:: Data provided
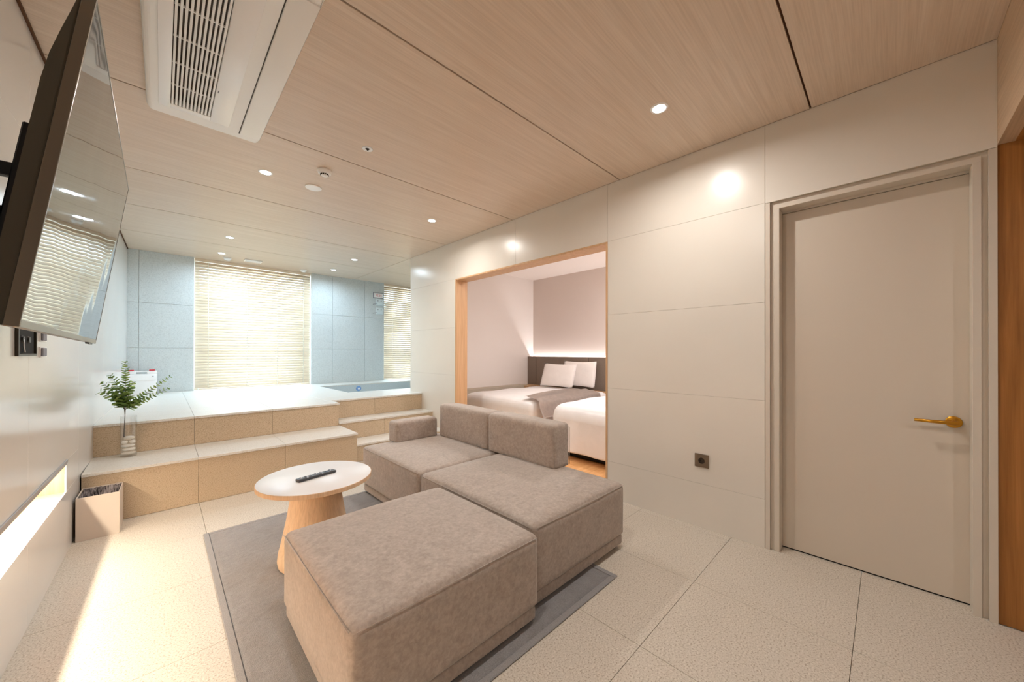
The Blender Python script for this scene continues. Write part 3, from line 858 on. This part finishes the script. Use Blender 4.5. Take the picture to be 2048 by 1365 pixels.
BX0, BX1 = 1.972, 2.158
for (y0, y1, sd) in ((1.615, 2.340, 4), (2.345, 3.085, 5)):
    soft_box('backrest', BX0-SX, BX1-SX, y0-SY, y1-SY, 0.418, 0.735, mat='sofa_suede', parent=so, r=0.034, crown=0.004, n=12, rb=0.01, wob=0.001, seed=sd)
for dx in (0.006, BX1-BX0-0.006):
    seam('seam', [(BX0+dx-SX, 1.617-SY, 0.43), (BX0+dx-SX, 1.617-SY, 0.70)], so)
soft_box('armrest', 1.53-SX, 1.968-SX, 3.09-SY, 3.255-SY, 0.414, 0.605, mat='sofa_suede', parent=so, r=0.028, crown=0.003, n=12, rb=0.008, wob=0.001, seed=6)
for (x, y, z) in ((1.34, 1.23, RUGZ), (2.07, 1.23, 0), (1.34, 3.14, RUGZ), (2.07, 3.14, 0), (1.34, 2.2, RUGZ), (2.07, 2.2, 0)):
    box('foot', x-SX-0.025, x-SX+0.025, y-SY-0.025, y-SY+0.025, z, 0.0248, 'black_plastic', so)

# ================================================================== COFFEE TABLE AND REMOTE
tc = (0.673, 2.389)
tbl = empty('coffee_table', (tc[0], tc[1], RUGZ))
tag(tbl, 'round coffee table with white top and flared oak pedestal', 'table')
zt = 0.500-RUGZ
lathe('tabletop', [(0, zt), (0.303, zt), (0.3045, zt-0.001)], 'table_white', tbl, 72)
lathe('edge_band', [(0.3045, zt-0.001), (0.307, zt-0.003), (0.307, zt-0.024), (0.300, zt-0.028), (0, zt-0.028)], 'table_oak', tbl, 72)
lathe('pedestal', [(0, zt-0.029), (0.128, zt-0.029), (0.140, zt-0.13), (0.158, zt-0.24), (0.180, zt-0.35), (0.196, 0.07), (0.200, 0.03), (0.196, 0.006), (0.185, 0.0), (0, 0.0)], 'table_oak', tbl, 56)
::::
Pictures are excluded; output everything else in the data verbatim.

Solution to this exercise ::
The Blender Python script for this scene continues. Write part 3, from line 858 on. This part finishes the script. Use Blender 4.5. Take the picture to be 2048 by 1365 pixels.
BX0, BX1 = 1.972, 2.158
for (y0, y1, sd) in ((1.615, 2.340, 4), (2.345, 3.085, 5)):
    soft_box('backrest', BX0-SX, BX1-SX, y0-SY, y1-SY, 0.418, 0.735, mat='sofa_suede', parent=so, r=0.034, crown=0.004, n=12, rb=0.01, wob=0.001, seed=sd)
for dx in (0.006, BX1-BX0-0.006):
    seam('seam', [(BX0+dx-SX, 1.617-SY, 0.43), (BX0+dx-SX, 1.617-SY, 0.70)], so)
soft_box('armrest', 1.53-SX, 1.968-SX, 3.09-SY, 3.255-SY, 0.414, 0.605, mat='sofa_suede', parent=so, r=0.028, crown=0.003, n=12, rb=0.008, wob=0.001, seed=6)
for (x, y, z) in ((1.34, 1.23, RUGZ), (2.07, 1.23, 0), (1.34, 3.14, RUGZ), (2.07, 3.14, 0), (1.34, 2.2, RUGZ), (2.07, 2.2, 0)):
    box('foot', x-SX-0.025, x-SX+0.025, y-SY-0.025, y-SY+0.025, z, 0.0248, 'black_plastic', so)

# ================================================================== COFFEE TABLE AND REMOTE
tc = (0.673, 2.389)
tbl = empty('coffee_table', (tc[0], tc[1], RUGZ))
tag(tbl, 'round coffee table with white top and flared oak pedestal', 'table')
zt = 0.500-RUGZ
lathe('tabletop', [(0, zt), (0.303, zt), (0.3045, zt-0.001)], 'table_white', tbl, 72)
lathe('edge_band', [(0.3045, zt-0.001), (0.307, zt-0.003), (0.307, zt-0.024), (0.300, zt-0.028), (0, zt-0.028)], 'table_oak', tbl, 72)
lathe('pedestal', [(0, zt-0.029), (0.128, zt-0.029), (0.140, zt-0.13), (0.158, zt-0.24), (0.180, zt-0.35), (0.196, 0.07), (0.200, 0.03), (0.196, 0.006), (0.185, 0.0), (0, 0.0)], 'table_oak', tbl, 56)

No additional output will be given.